* _GIVEN PROBLEM_:
Starting at the top of the listing, extract every line up to and including the one with "mb = MB(); mb.box(-1.19, 2.0, 0, -1.04, 2.2, .13, DRED);". Pictures stay out of the copy.

· · · ·

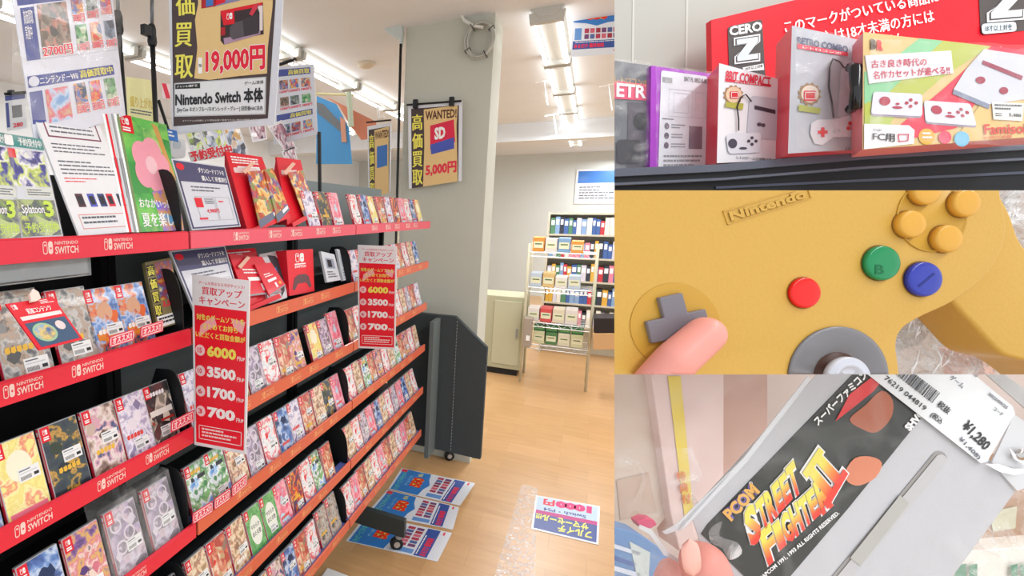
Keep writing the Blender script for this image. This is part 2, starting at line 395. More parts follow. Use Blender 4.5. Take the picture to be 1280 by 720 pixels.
# things under the lowest shelf
mb = MB(); mb.box(-1.33, 1.5, 0, -1.2, 2.25, .34, mat('#2b2324', .6)); single('storage_bin', mb, 'dark bin under the lowest rack shelf', 'bin', bevel=.01)
mb = MB(); mb.box(-1.18, 2.25, 0, -1.05, 2.42, .02, WHITE); single('paper_stack', mb, 'white paper stack on the floor under the rack', 'paper', bevel=.003)
mb = MB(); mb.box(-1.19, 2.0, 0, -1.04, 2.2, .13, DRED); single('red_carton', mb, 'dark red carton on the floor under the rack', 'box', bevel=.003)

# end panel of the rack: charcoal felt board with a cut corner
FELT = mat('#474e50', .95, bump=.5, bscale=250)
t = thing('end_panel', 'charcoal felt end panel with cut corner beyond the farthest bay', 'panel', (-.9, 3.85, 0))
mb = MB(); mb.prism([(-1.36, 3.85, .2), (-1.36, 3.85, 1.28), (-.84, 3.85, 1.28), (-.60, 3.85, 1.07), (-.60, 3.85, .2)], (0, .05, 0), FELT); part('board', mb, t)
mb = MB(); mb.box(-.98, 3.66, .2, -.95, 3.85, 1.26, mat('#6b7474', .95, bump=.5, bscale=250)); part('side_board', mb, t)
mb = MB()
for k in range(40): mb.box(-.826, 3.846, .22+k*.026, -.822, 3.85, .236+k*.026, GREY)
part('stitching', mb, t)

mb = MB(); mb.box(-1.25, .30, 1.905, -1.02, .80, 1.942, mat('#8f989c', .3, coat=.5)); mb.box(-1.02, .30, 1.90, -1.015, .80, 1.946, CLEAR); single('plastic_tray', mb, 'grey clear plastic tray tucked under the top shelf of the nearest bay', 'tray', bevel=.002)
# ------------------------------------------------------------------ GAME CASES
CW, CH, CT = .098, .172, .013
CASEP = mat('#b9bcc0', .25, coat=.6); SPINE = mat('#e23348', .3, coat=.5)
ARTS = {
 'blue and orange': (['#3f5f9e', '#6f95cf', '#b9c9e6', '#c98f6a', '#e0682e', '#3a4a78'], 30, 'noise'),
 'yellow': (['#f0e07a', '#f3e98f', '#e9d97c', '#f4eda8', '#e8806a', '#f0e58c'], 26, 'noise'),
 'black and gold': (['#1f2a38', '#26313c', '#2d3a44', '#3b4538', '#c89a3a', '#2a343c'], 30, 'noise'),
 'brown and pink': (['#6b5348', '#8d6f62', '#c9b3a6', '#e8dcd8', '#d9a9b6', '#43507c'], 28, 'noise'),
 'white and lilac': (['#8d84a8', '#cfc6dc', '#efeaf4', '#d4d2e6', '#a59abf', '#e9e4ee'], 34, 'noise'),
 'black and cream': (['#262527', '#3c3a3c', '#8a8378', '#d8cfc0', '#403c3c', '#5c3c3c'], 24, 'cell'),
 'grey and pastel': (['#7b7480', '#a899a8', '#d6c3cc', '#b3a4c4', '#8a7d90', '#d6d0dc'], 40, 'cell'),
 'swirling blue': (['#2c447c', '#3f62a8', '#6d93cf', '#c6d6ec', '#4a68a4', '#23375f'], 18, 'noise'),
 'violet and gold': (['#5d3f7e', '#8f5f9c', '#e0b45a', '#d87a8c', '#efd9cc', '#6a2f58'], 26, 'noise'),
 'green dotted': (['#4f9a56', '#6cb46c', '#8cc684', '#5aa45e'], 70, 'cell'),
 'cream and brown': (['#a78663', '#d3b994', '#efe0c6', '#d9a98a', '#9a7a62', '#e6d3ba'], 30, 'noise'),
 'rose pink': (['#d84a6c', '#f08aa2', '#f7b9c4', '#e86a86', '#b9dcec'], 16, 'noise'),
 'sky and meadow': (['#4f86cf', '#9cc6ec', '#f4f8fa', '#86b87a', '#4f8a5a', '#d8dfe0'], 22, 'noise'),
 'red and beige': (['#b8483e', '#d98a6e', '#efd9c0', '#c9a67e', '#e0433e', '#8f7a68'], 30, 'cell'),
 'teal and crimson': (['#2f7478', '#4c9a9c', '#2c2530', '#b02a50', '#e07a90', '#3a2c3c'], 24, 'noise'),
 'white and red': (['#f4f2f2', '#f0d9d9', '#e2404c', '#f7f4f4', '#c9d6e4', '#f0eceb'], 26, 'noise'),
 'fiery orange': (['#3a2a5c', '#8c2f4c', '#e0552a', '#f0a33c', '#2f2f54', '#c93a3a'], 24, 'noise'),
 'smoky grey': (['#5a5c5e', '#8b8d8e', '#c4c2be', '#a49a90', '#b8a08c', '#6d6a6a'], 40, 'noise'),
}
AN = list(ARTS)
_cov = {}
def case_meshes(a, sticker):
    key = (a, sticker)
    if key in _cov: return _cov[key]
    cols, sc, kd = ARTS[a]; am = art('cover_'+a.replace(' ', '_'), cols, sc, kd, AN.index(a)*3.1) if a not in _cov else _cov[a]
    _cov[a] = am
    mb = MB(); mb.box(-CT, 0, 0, 0, CW, CH, CASEP); body = mesh(mb, 'body', bevel=.0015, bseg=2)
    mb = MB(); mb.box(-CT*.9, -.0006, .002, -CT*.1, .001, CH-.002, SPINE)
    S = QW((-CT*.9, -.0007, CH-.004), (1, 0, 0), (0, 0, -1), CT*.8, CH-.008); S.n = np.array([0, -1., 0])
    mb.rect(S, .25, .12, .75, .75, mat('#f2c9c4', .5), .0002); mb.rect(S, .2, .03, .8, .09, WHITE, .0002); sp = mesh(mb, 'spine_label')
    S = QW((.0003, .002, CH-.002), (0, 1, 0), (0, 0, -1), CW-.004, CH-.004)
    mb = MB(); mb.rect(S, 0, 0, 1, 1, am, .0001, .0006)
    if a not in ('green dotted', 'grey and pastel', 'yellow'):
        rg = random.Random(a); pc = [mat(c, .35) for c in cols]
        for q in range(7):
            u, v = rg.uniform(.15, .85), rg.uniform(.2, .75); rr_ = rg.uniform(.08, .2); n_ = rg.randint(5, 9)
            mb.poly(S, [(min(.97, max(.03, u+rr_*rg.uniform(.5, 1.3)*math.cos(6.283*z/n_))), min(.97, max(.03, v+.62*rr_*rg.uniform(.5, 1.3)*math.sin(6.283*z/n_)))) for z in range(n_)], pc[rg.randrange(len(pc))] if q % 3 else am, .0002+.00004*q)
        u, v = rg.uniform(.1, .25), rg.choice((.12, .62, .78)); mc = mat(rg.choice(('#f6f2ea', '#e8b83c', '#e2463c', '#f2f4f8', '#3c4c8c')), .35)
        for q in range(5): mb.poly(S, [(u+q*.12, v), (u+q*.12+.09, v-.01), (u+q*.12+.1, v+.05), (u+q*.12+.05, v+.07), (u+q*.12-.01, v+.055)], mc, .0006)
    if a == 'yellow': mb.rect(S, .05, .9, .95, .98, mat('#ef7c96', .4), .0003); mb.disc(S, .5, .35, .3, .2, mat('#f7f3d8', .4), .0002)
    if a == 'green dotted': mb.disc(S, .52, .52, .36, .33, mat('#f0f4ea', .4), .0003); mb.tx(S, 'やわらか', .24, .36, .8, .47, INK, .0006, .01); mb.tx(S, 'あたま塾', .24, .52, .8, .63, INK, .0006, .01)
    if a == 'black and cream': mb.rect(S, .05, .42, .95, .52, mat('#e9e4dc', .4), .0003); mb.rect(S, .05, .6, .95, .64, mat('#b3302c', .4), .0003)
    if a == 'grey and pastel':
        for u, v in ((.25, .25), (.7, .18), (.62, .45), (.3, .6)): mb.disc(S, u, v, .19, .11, mat('#ded6e2', .3), .0003); mb.disc(S, u, v, .14, .08, am, .0005)
    if a == 'sky and meadow': mb.rect(S, .2, .24, .9, .32, mat('#3a3f44', .4), .0003)
    if a == 'blue and orange': mb.poly(S, [(.1, .66), (.5, .6), (.9, .64), (.86, .76), (.45, .8), (.12, .76)], mat('#e58a2c', .4), .0003); mb.disc(S, .5, .36, .24, .15, mat('#d7a583', .4), .0003)
    cov = mesh(mb, 'cover')
    mb = MB(); mb.rect(S, 0, 0, .24, .2, RED, .0006, .0004); switch_mark(mb, S, .06, .035, .12, .07, WHITE, RED, .0009); mb.rect(S, .05, .13, .19, .145, WHITE, .0009); mb.rect(S, .05, .155, .19, .175, WHITE, .0009)
    lg = mesh(mb, 'logo_square')
    st = None
    if sticker is not None:
        mb = MB(); u, v = sticker; mb.rect(S, u, v, u+.52, v+.17, mat('#eef0f0', .5), .001, .0004)
        mb.rect(S, u+.03, v+.02, u+.3, v+.035, TXT, .0013)
        for k in range(12): mb.rect(S, u+.04+k*.022, v+.1, u+.04+k*.022+.01, v+.15, INK, .0013)
        mb.rect(S, u+.36, v+.1, u+.48, v+.14, INK, .0013); mb.rect(S, u+.03, v+.055, u+.45, v+.07, LGREY, .0013)
        st = mesh(mb, 'price_sticker')
    _cov[key] = (body, sp, cov, lg, st); return _cov[key]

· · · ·

* _SOLUTION_:
Keep writing the Blender script for this image. This is part 2, starting at line 395. More parts follow. Use Blender 4.5. Take the picture to be 1280 by 720 pixels.
# things under the lowest shelf
mb = MB(); mb.box(-1.33, 1.5, 0, -1.2, 2.25, .34, mat('#2b2324', .6)); single('storage_bin', mb, 'dark bin under the lowest rack shelf', 'bin', bevel=.01)
mb = MB(); mb.box(-1.18, 2.25, 0, -1.05, 2.42, .02, WHITE); single('paper_stack', mb, 'white paper stack on the floor under the rack', 'paper', bevel=.003)
mb = MB(); mb.box(-1.19, 2.0, 0, -1.04, 2.2, .13, DRED); single('red_carton', mb, 'dark red carton on the floor under the rack', 'box', bevel=.003)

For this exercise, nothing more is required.